SADDHU, moine hindou qui vise un idéal détachement vont par les routes, en bandes, à demi nus, le corps couvert de cendres, les cheveux laqués de bouse  de vache. SANNYASIN en robe ocre, shivaïtes armés d'un trident, fakirs musulmans en pagne et turban, yogis émaciés l'impression de traverser la cour des miracles.

Mais toujours tant de femmes magnifiques aux saris multicolores et ces enfants souriant de leurs dents blanches.

Nous ne savons trop penser d'un pays qui, à chaque pas, vous jette ensemble le chaud et le froid, la splendeur et l'outrance en pleine figure.

L'Inde vous impose sa beauté comme un fardeau, aux plus nobles panoramas se superpose quelque vision effrayante, placé là pour vous rappeler à dessein la lourdeur de certaine destinée.

En Inde, le scandale est la même chose que la perception. Voir s'est s'indigner.

La laideur est uniquement urbaine, mêmes indigentes, les campagnes ne dégagent pas l'épouvante noirâtre des grandes agglomérations. Le cœur de l'Inde authentique bat dans les villages.

LANGUE ET ANGLAIS :

L'unité linguistique n'existe pas, la diversité des dialectes crée de véritables frontières d'Etat à Etat. En plus d'un accent marqué, très particuliers qui nous décomplexe en nous laissant perplexe sur la compréhension et parfois dans un anglais impeccable qui souligne les déficiences du notre...

LA VUE :


Spectateur-né les indiens vous matent, vous dévisagent et vous questionnent de leurs accents si particulier ! Et pour autant nous pourrions nous balader chacun avec un pot de chambre sur la tête, tout le monde s'en foutrait…
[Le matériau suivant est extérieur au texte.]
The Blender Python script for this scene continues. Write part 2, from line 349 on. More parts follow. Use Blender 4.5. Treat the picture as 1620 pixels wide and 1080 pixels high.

La photo étant le prolongement de l'œil : c'est 20/30/50 voire 100 fois par jour selon les endroits plus ou moins touristiques que l'on nous demande toujours très poliment d'immortaliser nos faciès... Les deux garçons s’y plient plus difficilement, mais on aime échanger ces sourires…

L'ODORAT : 

Les effluves d'encens, de curry, d'épices, de graillons, d'urine réduite à l'essence d'ammoniaque, de jasmin, de parfums, odeurs stupéfiantes, affolantes se combinant pour en produire de nouvelles, toujours inoubliables, comme si un alchimiste s'amusait à faire des expériences avec vos narines... ».